Тем самым поэтическая продукция опять-таки предстает перед нами в двух различных воплощениях. Взятая в своей целостности, она направлена на решение преимущественно внелитературных задач, связана с построением имиджа автора и реализацией его культурной программы. В то же время просеянная часть творчества Пригова может и должна рассматриваться как явление словесного искусства и оцениваться по его законам. Парадокс этот отмечен Львом Рубинштейном. «Многие из них (текстов Пригова. — А.З.), — пишет он, — блистательны по самым академическим меркам. Но как бы не в этом дело».

БЕСЕДУЯ С ПРИГОВЫМ

(Из подборки статей и материалов «Пригов как Пушкин»: Театр. 1993. № 1)

Андрей Зорин. Мне бы хотелось узнать, каково самоощущение классика. Такой блок материалов делается уже об авторе классическом: как вы себя ощущаете в амплуа великого русского писателя?

Дмитрий Александрович Пригов. Дело в том, что заведенность моей внутренней машины, маховика воспроизводства стихов или работы с имиджем настолько интенсивна, что она мало оставляет мне времени внедряться в общественную жизнь, рефлектировать по поводу моего внешнего имиджа, кроме тех его форм, которые я сам себе заранее конструирую или представляю.

А.З. Такой процесс конструирования происходит стихийно, как нечто заданное от Бога, или это связано с социально-культурной рефлексией?

Д.А.П. Это способ угадывания. Я не очень большой специалист в морских науках, но там как-то определяют путь по нескольким звездам.
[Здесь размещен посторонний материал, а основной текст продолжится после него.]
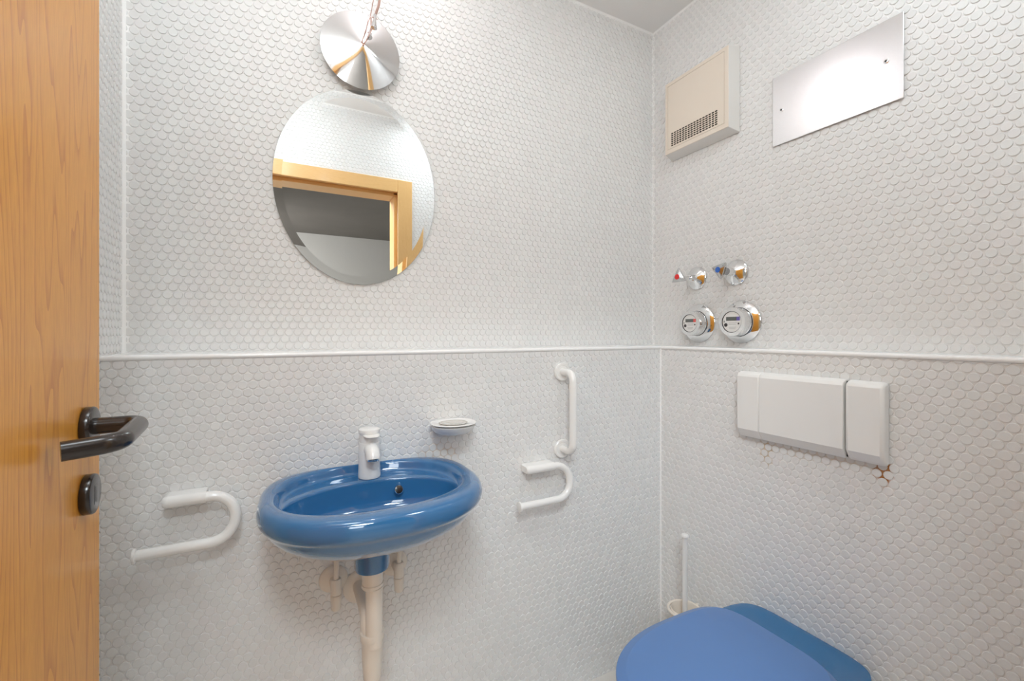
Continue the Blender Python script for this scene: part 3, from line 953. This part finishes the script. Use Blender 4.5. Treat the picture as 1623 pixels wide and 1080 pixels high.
# ------------------------------------------------------------------ toilet
toi = thing('toilet', 'blue wall-hung toilet with closed lid in the bottom right corner', 'toilet', (XS, .70, .20))
TYc = 0.700
def tcurve(x0, x1, w, z, e=2.2, n=72, eb=4.5):
    """plan outline from tip x0 to back x1"""
    out = []
    xm = x0 + (x1 - x0) * .56
    for i in range(n):
        t = 2 * PI * i / n
        c, s_ = math.cos(t), math.sin(t)
        if c < 0:
            x = xm - (xm - x0) * abs(c) ** (2 / e)
            y = w * math.copysign(abs(s_) ** (2 / e), s_)
        else:
            x = xm + (x1 - xm) * abs(c) ** (2 / eb)
            y = w * math.copysign(abs(s_) ** (2 / eb), s_)
        out.append((x, TYc + y, z))
    return out
part('toilet_bowl', rings([tcurve(.96, XS, .085, .10), tcurve(.86, XS, .11, .16), tcurve(.76, XS, .145, .24), tcurve(.70, XS, .172, .32), tcurve(.675, XS, .182, .355, eb=6), tcurve(.675, XS, .184, .372, eb=6), tcurve(.683, XS, .179, .3815, eb=6), tcurve(.70, XS - .012, .168, .3835, eb=6), tcurve(.715, XS - .028, .152, .3800, eb=6), tcurve(.73, XS - .05, .13, .3745, eb=6)]), M_TEAL, toi, sharp=.9)
part('toilet_seat', rings([tcurve(.668, 1.135, .180, .383), tcurve(.660, 1.140, .184, .388), tcurve(.660, 1.140, .184, .396), tcurve(.668, 1.135, .180, .400)]), M_LID, toi)
part('toilet_lid', rings([tcurve(.662, 1.137, .182, .402), tcurve(.655, 1.142, .186, .405), tcurve(.655, 1.142, .186, .4085), tcurve(.657, 1.140, .1845, .4112), tcurve(.678, 1.134, .166, .4190), tcurve(.680, 1.132, .1645, .4194), tcurve(.78, 1.09, .11, .4205)]), M_LID, toi, sharp=.22)
part('lid_hinge', tube([(1.150, TYc - .085, .390), (1.150, TYc + .085, .390)], .010, 24), M_LID, toi)

# ------------------------------------------------------------------ toilet brush
tb = thing('toilet_brush', 'white toilet brush standing in the corner behind the toilet', 'toilet brush', (1.215, 1.055, 0))
BX, BY = 1.213, 1.058
part('brush_handle', lathe((BX, BY, .16), (0, 0, 1), [(.0085, 0), (.0085, .345), (.0088, .348), (.0130, .350), (.0135, .354), (.0110, .358), (.004, .360)], 32), M_WHITE, tb)
part('brush_holder', lathe((BX, BY, .001), (0, 0, 1), [(.034, 0), (.040, .02), (.043, .20), (.047, .262), (.044, .266), (.040, .255), (.036, .05), (.001, .045)], 48, True, False), M_PIPE, tb)
ringp = [(BX + .0535 * math.cos(2 * PI * k / 40), BY + .0535 * math.sin(2 * PI * k / 40), .262) for k in range(41)]
part('wall_bracket', merge(tube(ringp, .0045, 14), tube([(BX + .052, BY, .262), (XS - .002, BY, .262)], .0060, 16)), M_PIPE, tb)
part('brush_head', lathe((BX, BY, .055), (0, 0, 1), [(.02, 0), (.032, .01), (.032, .06), (.015, .075), (.009, .13)], 32), M_WHITE, tb)
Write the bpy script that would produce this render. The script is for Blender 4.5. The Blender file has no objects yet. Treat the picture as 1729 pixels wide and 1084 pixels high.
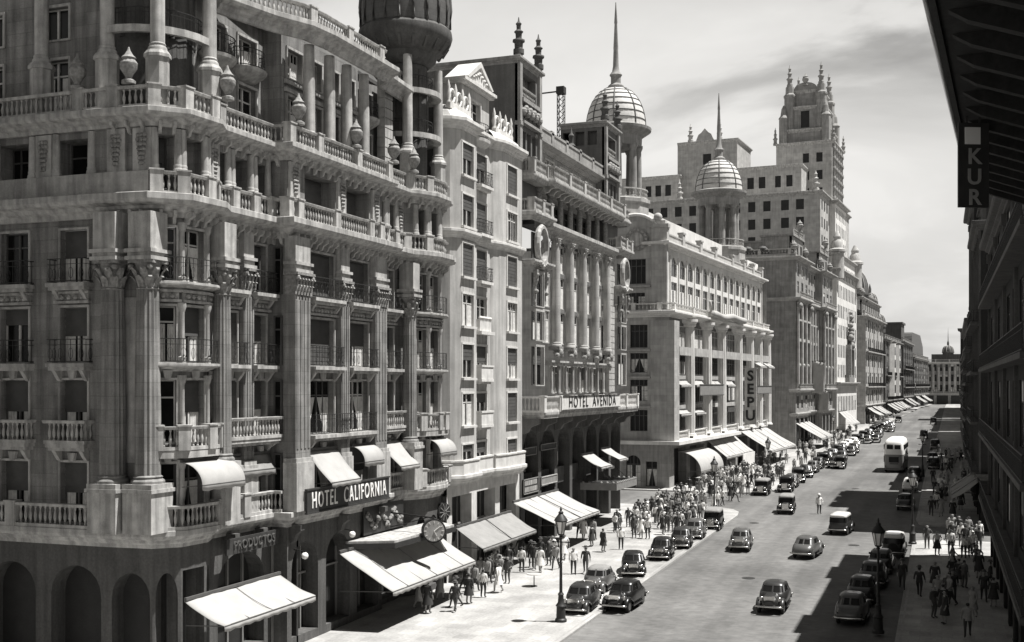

Вот и это угадывание по звездам: скажем, одна из них — это конкретная культурная ситуация… По нескольким пунктам я выстраиваю свою стратегию, и она каждый раз чуть меняется, потому что все параметры взаимно смещаются. Но я их все время держу в поле зрения. Если этих параметров десять: у меня на них десять глаз. Они все время корректируют мое движение. То есть основной акцент моей активной творческой деятельности перемещен со вчувствования в словесный материал на вчувствование в ситуацию.

А.З. Социально-культурную ситуацию?

Д.А.П. Ну да… Какие-то ее параметры я могу формализовать как, скажем, культурный мэйнстрим, потом заклинательная или эпическая традиция и другие. Плюс «моя личная предназначенность».

А.З. Это в какой-то степени традиционно поэтическое проживание?..

Д.А.П. Да, да, абсолютно, все те же проблемы, только они низведены на другой уровень. А на уровне стихов они не прочитываются буквально. Нужен специфический химический анализ, чтобы вычленить все элементы.

А.З. То есть вы настаиваете на таком внетекстовом характере вашей литературной жизни. А что значит текст? Какова его функция? Сообщать о том, что вы живете на земле? Напоминать о себе?

Д.А.П. Текст — это некая точка, матрица, по которой можно выстроить поле, и по нему топологически вычислить мою поэтическую ситуацию.

А.З. Тем самым единственным адекватным читателем оказывается, в сущности, исследователь. То есть в возможном читателе предполагается исследовательская установка, желание понять, что за этим стоит, и огромное доброжелательство. Так, да?

Д.А.П. Вообще-то, по-моему, любой текст любого автора это не чистый материал. В нас встроен заранее механизм пропитывания, прежде всего — исторического. Мы, когда читаем текст, параллельно его идентифицируем во времени, в стилистике, по направлениям.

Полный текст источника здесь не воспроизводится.